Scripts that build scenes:
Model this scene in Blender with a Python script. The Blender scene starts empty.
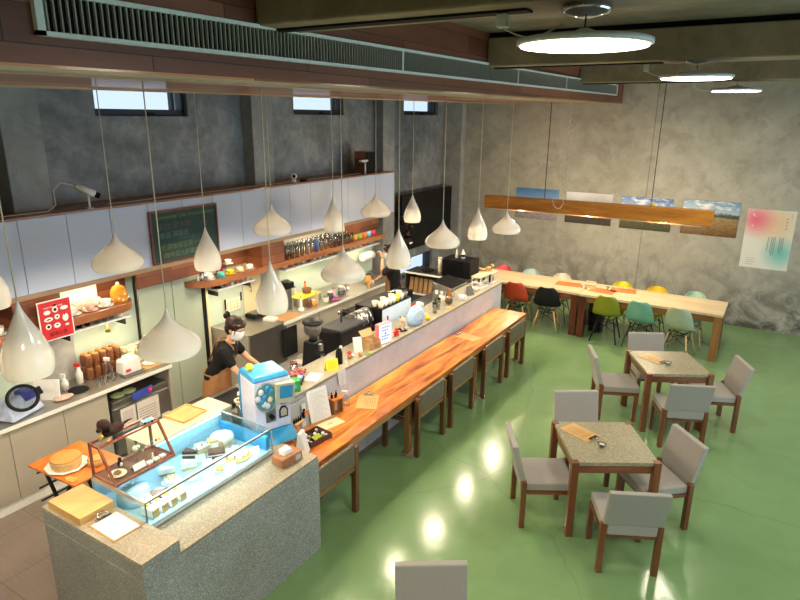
import bpy, bmesh, math, random
from mathutils import Vector, Matrix
random.seed(7)
scene = bpy.context.scene
COL = scene.collection
PI = math.pi

# ------------------------------------------------------------------ materials
def new_mat(name):
    m = bpy.data.materials.new(name); m.use_nodes = True
    nt = m.node_tree; nt.nodes.clear()
    out = nt.nodes.new('ShaderNodeOutputMaterial')
    b = nt.nodes.new('ShaderNodeBsdfPrincipled')
    nt.links.new(b.outputs[0], out.inputs[0])
    return m, nt, b, out

def ramp(nt, fac, stops):
    r = nt.nodes.new('ShaderNodeValToRGB')
    els = r.color_ramp.elements
    while len(els) > 1: els.remove(els[-1])
    els[0].position = stops[0][0]; els[0].color = (*stops[0][1], 1)
    for p, c in stops[1:]:
        e = els.new(p); e.color = (*c, 1)
    nt.links.new(fac, r.inputs[0])
    return r.outputs[0]

def coords(nt, scale=(1, 1, 1), kind='Object', rot=(0, 0, 0)):
    t = nt.nodes.new('ShaderNodeTexCoord'); mp = nt.nodes.new('ShaderNodeMapping')
    mp.inputs['Scale'].default_value = scale; mp.inputs['Rotation'].default_value = rot
    nt.links.new(t.outputs[kind], mp.inputs[0]); return mp.outputs[0]

def noise(nt, vec, scale, detail=4, rough=.55, dist=0):
    n = nt.nodes.new('ShaderNodeTexNoise')
    n.inputs['Scale'].default_value = scale; n.inputs['Detail'].default_value = detail
    n.inputs['Roughness'].default_value = rough; n.inputs['Distortion'].default_value = dist
    nt.links.new(vec, n.inputs['Vector']); return n.outputs['Fac']

def bump(nt, b, h, strength=.2, dist=.01):
    bp = nt.nodes.new('ShaderNodeBump'); bp.inputs['Strength'].default_value = strength
    bp.inputs['Distance'].default_value = dist
    nt.links.new(h, bp.inputs['Height']); nt.links.new(bp.outputs[0], b.inputs['Normal'])

def mixc(nt, fac, a, b, mode='MIX'):
    m = nt.nodes.new('ShaderNodeMix'); m.data_type = 'RGBA'; m.blend_type = mode
    if isinstance(fac, (int, float)): m.inputs[0].default_value = fac
    else: nt.links.new(fac, m.inputs[0])
    for i, v in ((6, a), (7, b)):
        if isinstance(v, tuple): m.inputs[i].default_value = (*v, 1)
        else: nt.links.new(v, m.inputs[i])
    return m.outputs[2]

def math_n(nt, op, a, b=None):
    m = nt.nodes.new('ShaderNodeMath'); m.operation = op
    for i, v in ((0, a), (1, b)):
        if v is None: continue
        if isinstance(v, (int, float)): m.inputs[i].default_value = v
        else: nt.links.new(v, m.inputs[i])
    return m.outputs[0]

_simple = {}
def S(name, c, rough=.5, metal=0, var=.06, scale=30, spec=None, coat=0, sub=0):
    """slightly mottled plain material"""
    if name in _simple: return _simple[name]
    m, nt, b, o = new_mat(name)
    v = coords(nt)
    f = noise(nt, v, scale, 3)
    lo = tuple(max(0, x * (1 - var)) for x in c); hi = tuple(min(1, x * (1 + var)) for x in c)
    nt.links.new(ramp(nt, f, [(.3, lo), (.7, hi)]), b.inputs['Base Color'])
    b.inputs['Roughness'].default_value = rough; b.inputs['Metallic'].default_value = metal
    if rough > .8 or max(c) < .03: b.inputs['Specular IOR Level'].default_value = .18
    if coat: b.inputs['Coat Weight'].default_value = coat; b.inputs['Coat Roughness'].default_value = .08
    _simple[name] = m
    return m

def wood(name, c1, c2, c3, scale=(1, 1, 1), ax='Y', rough=.4, coat=0, plank=None, sc=6, rp=(.33, .5, .68)):
    """grain runs along axis ax"""
    m, nt, b, o = new_mat(name)
    s = {'X': (.12, 1, 1), 'Y': (1, .12, 1), 'Z': (1, 1, .12)}[ax]
    v = coords(nt, tuple(s[i] * scale[i] for i in range(3)))
    f = noise(nt, v, sc, 6, .6, .8)
    f2 = noise(nt, v, sc * 7, 3, .6)
    ff = math_n(nt, 'ADD', math_n(nt, 'MULTIPLY', f, .75), math_n(nt, 'MULTIPLY', f2, .25))
    col = ramp(nt, ff, [(rp[0], c1), (rp[1], c2), (rp[2], c3)])
    if plank:
        # plank = (across axis index, width, length axis index, length)
        t = nt.nodes.new('ShaderNodeTexCoord'); sp = nt.nodes.new('ShaderNodeSeparateXYZ')
        nt.links.new(t.outputs['Object'], sp.inputs[0])
        ac = math_n(nt, 'DIVIDE', sp.outputs[plank[0]], plank[1])
        row = math_n(nt, 'FLOOR', ac)
        lv = math_n(nt, 'ADD', math_n(nt, 'DIVIDE', sp.outputs[plank[2]], plank[3]), math_n(nt, 'MULTIPLY', row, .37))
        cell = math_n(nt, 'ADD', math_n(nt, 'MULTIPLY', row, 7.13), math_n(nt, 'MULTIPLY', math_n(nt, 'FLOOR', lv), 3.71))
        wn = nt.nodes.new('ShaderNodeTexWhiteNoise'); wn.noise_dimensions = '1D'
        nt.links.new(cell, wn.inputs['W'])
        col = mixc(nt, .55, col, ramp(nt, wn.outputs['Value'], [(0, tuple(x * .45 for x in c1)), (.5, c2), (1, tuple(min(1, x * 1.5) for x in c3))]), 'MIX')
        g1 = math_n(nt, 'LESS_THAN', math_n(nt, 'FRACT', ac), .035)
        g2 = math_n(nt, 'LESS_THAN', math_n(nt, 'FRACT', lv), .004)
        g = math_n(nt, 'MAXIMUM', g1, g2)
        col = mixc(nt, math_n(nt, 'MULTIPLY', g, .8), col, (.01, .006, .004))
    nt.links.new(col, b.inputs['Base Color'])
    b.inputs['Roughness'].default_value = rough
    if coat: b.inputs['Coat Weight'].default_value = coat; b.inputs['Coat Roughness'].default_value = .12
    bump(nt, b, f2, .08)
    return m

def terrazzo(name, base, dark, light, sc=70, rough=.5):
    m, nt, b, o = new_mat(name)
    v = coords(nt)
    vo = nt.nodes.new('ShaderNodeTexVoronoi'); vo.inputs['Scale'].default_value = sc
    nt.links.new(v, vo.inputs['Vector'])
    sp = nt.nodes.new('ShaderNodeSeparateColor'); nt.links.new(vo.outputs['Color'], sp.inputs[0])
    c = ramp(nt, sp.outputs[0], [(0, dark), (.3, tuple((x + y) / 2 for x, y in zip(base, dark))), (.55, base), (.85, base), (1, light)])
    n = noise(nt, v, 3, 4)
    c = mixc(nt, .35, c, ramp(nt, n, [(.3, tuple(x * .7 for x in base)), (.7, tuple(min(1, x * 1.25) for x in base))]))
    nt.links.new(c, b.inputs['Base Color']); b.inputs['Roughness'].default_value = rough
    return m

def concrete(name, dark, mid, light, sc=.8, bumpy=.35, rough=.75, stain=False):
    m, nt, b, o = new_mat(name)
    v = coords(nt)
    n1 = noise(nt, v, sc, 8, .62, 1.4)
    n2 = noise(nt, v, sc * 5, 6, .6, .8)
    n3 = noise(nt, v, sc * 40, 3, .6)
    f = math_n(nt, 'ADD', math_n(nt, 'MULTIPLY', n1, .6), math_n(nt, 'MULTIPLY', n2, .4))
    c = ramp(nt, f, [(.34, dark), (.5, mid), (.64, light)])
    vn = noise(nt, v, sc * 1.6, 9, .68, 2.2)
    vein = math_n(nt, 'LESS_THAN', math_n(nt, 'ABSOLUTE', math_n(nt, 'SUBTRACT', vn, .5)), .006)
    c = mixc(nt, math_n(nt, 'MULTIPLY', vein, .35), c, dark)
    pt = ramp(nt, noise(nt, v, sc * 3.2, 10, .72, .4), [(.42, (.72, .72, .72)), (.5, (1, 1, 1)), (.6, (1.0, 1.0, 1.0)), (.66, (.82, .82, .80))])
    c = mixc(nt, .55, c, pt, 'MULTIPLY')
    if stain:
        t = nt.nodes.new('ShaderNodeTexCoord'); sp = nt.nodes.new('ShaderNodeSeparateXYZ')
        nt.links.new(t.outputs['Object'], sp.inputs[0])
        z = sp.outputs[2]
        low = math_n(nt, 'SUBTRACT', 1.15, z)
        lowc = nt.nodes.new('ShaderNodeClamp'); nt.links.new(low, lowc.inputs[0])
        patch = ramp(nt, noise(nt, v, 1.7, 9, .7, 1.2), [(.44, (0, 0, 0)), (.6, (1, 1, 1))])
        pf = math_n(nt, 'MULTIPLY', patch, math_n(nt, 'MULTIPLY', lowc.outputs[0], .95))
        c = mixc(nt, pf, c, (.06, .055, .045))
        # panel joints every 2.6 m
        jx = math_n(nt, 'FRACT', math_n(nt, 'DIVIDE', math_n(nt, 'ADD', sp.outputs[0], 9.95), 3.9))
        j = math_n(nt, 'LESS_THAN', jx, .0035)
        c = mixc(nt, math_n(nt, 'MULTIPLY', j, .55), c, (.05, .045, .04))
    nt.links.new(c, b.inputs['Base Color']); b.inputs['Roughness'].default_value = rough
    bump(nt, b, math_n(nt, 'ADD', n2, math_n(nt, 'MULTIPLY', n3, .3)), bumpy, .02)
    return m

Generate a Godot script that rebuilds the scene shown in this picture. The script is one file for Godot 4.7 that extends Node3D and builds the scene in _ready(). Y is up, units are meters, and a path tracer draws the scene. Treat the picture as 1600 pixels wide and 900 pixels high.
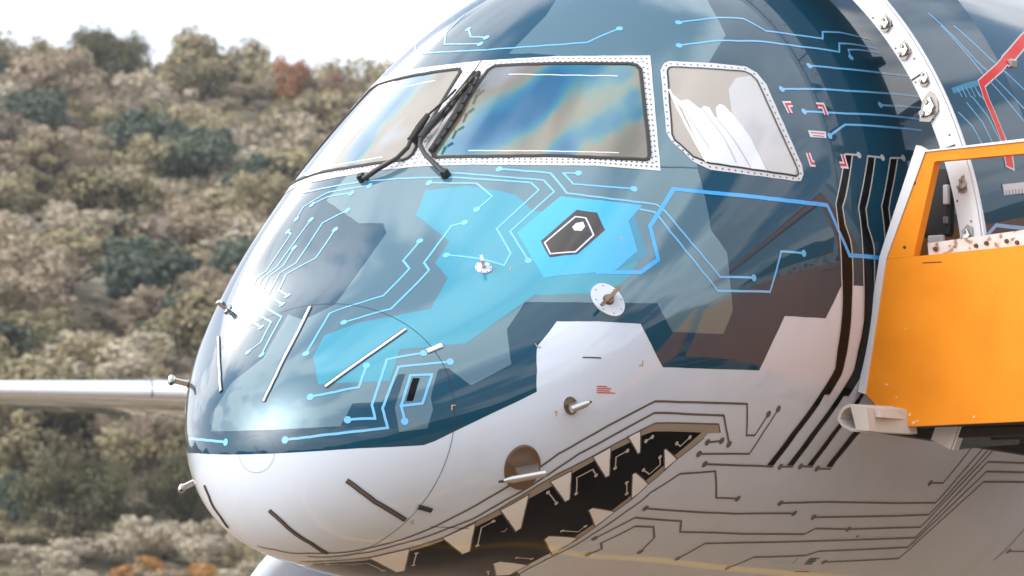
extends Node3D
# A regional jet parked nose-on in a painted shark livery, a boarding stair at its open
# door, and a scrub-covered hillside behind. x runs aft along the aircraft, y up, z to its port side.

const CAM_AT := Vector3(-15.845, 1.6, 12.4218)
const CAM_YAW := 35.0      # degrees off the aircraft's axis
const CAM_PITCH := 4.366
const CAM_FOV := 6.95984

# fuselage lofting: stations, top line, keel line, half width, height of greatest width
const ST := [0.0, 0.03, 0.12, 0.3, 0.55, 0.85, 1.2, 1.65, 2.2, 2.9, 3.8, 5.0, 7.0]
const TOP := [2.44, 2.591, 2.763, 2.946, 3.16, 3.415, 3.809, 4.275, 4.711, 4.97, 5.113, 5.17, 5.18]
const KEEL := [2.44, 2.253, 2.111, 1.998, 1.949, 1.905, 1.878, 1.83, 1.79, 1.755, 1.725, 1.705, 1.7]
const HALF := [0, 0.203, 0.398, 0.616, 0.835, 1.05, 1.208, 1.322, 1.402, 1.453, 1.487, 1.503, 1.505]
const MID := [2.44, 2.435, 2.456, 2.507, 2.603, 2.742, 2.915, 3.068, 3.25, 3.393, 3.52, 3.6, 3.62]

var tab := []                 # lofting table over sqrt(x)
const TABN := 3000
const TABS := 2.6457513
var mats := {}
var used := {}
var rng := RandomNumberGenerator.new()
var plane: Node3D

# ---------------------------------------------------------------- helpers
func numbered(called: String) -> String:
	if not used.has(called):
		used[called] = 0
		return called
	used[called] += 1
	return "%s_%03d" % [called, used[called]]

func tag(o: Node, label := "", category := "", group := "", kind := "") -> void:
	if label: o.set_meta("label", label)
	if category: o.set_meta("category", category)
	if group: o.set_meta("group", group)
	if kind: o.set_meta("kind", kind)

func thing(called: String, label: String, category: String, at := Vector3.ZERO, group := "") -> Node3D:
	var o := Node3D.new()
	o.name = numbered(called)
	add_child(o)
	o.position = at
	tag(o, label, category, group)
	return o

func mat(c: Color, rough := 0.5, metal := 0.0, coat := 0.0) -> StandardMaterial3D:
	var m := StandardMaterial3D.new()
	m.albedo_color = c.linear_to_srgb()
	m.roughness = rough
	m.metallic = metal
	if coat > 0.0:
		m.clearcoat_enabled = true
		m.clearcoat = coat
		m.clearcoat_roughness = 0.02
		m.metallic_specular = 0.15
	return m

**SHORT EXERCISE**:
Give again, word for word, every line from the top of the data above to the line holding "PI = math.pi", inclusive, with the pictures left out.

**TASK RESPONSE**:
Model this scene in Blender with a Python script. The Blender scene starts empty.
import bpy, bmesh, math, random
from mathutils import Vector, Matrix
random.seed(7)
scene = bpy.context.scene
COL = scene.collection
PI = math.pi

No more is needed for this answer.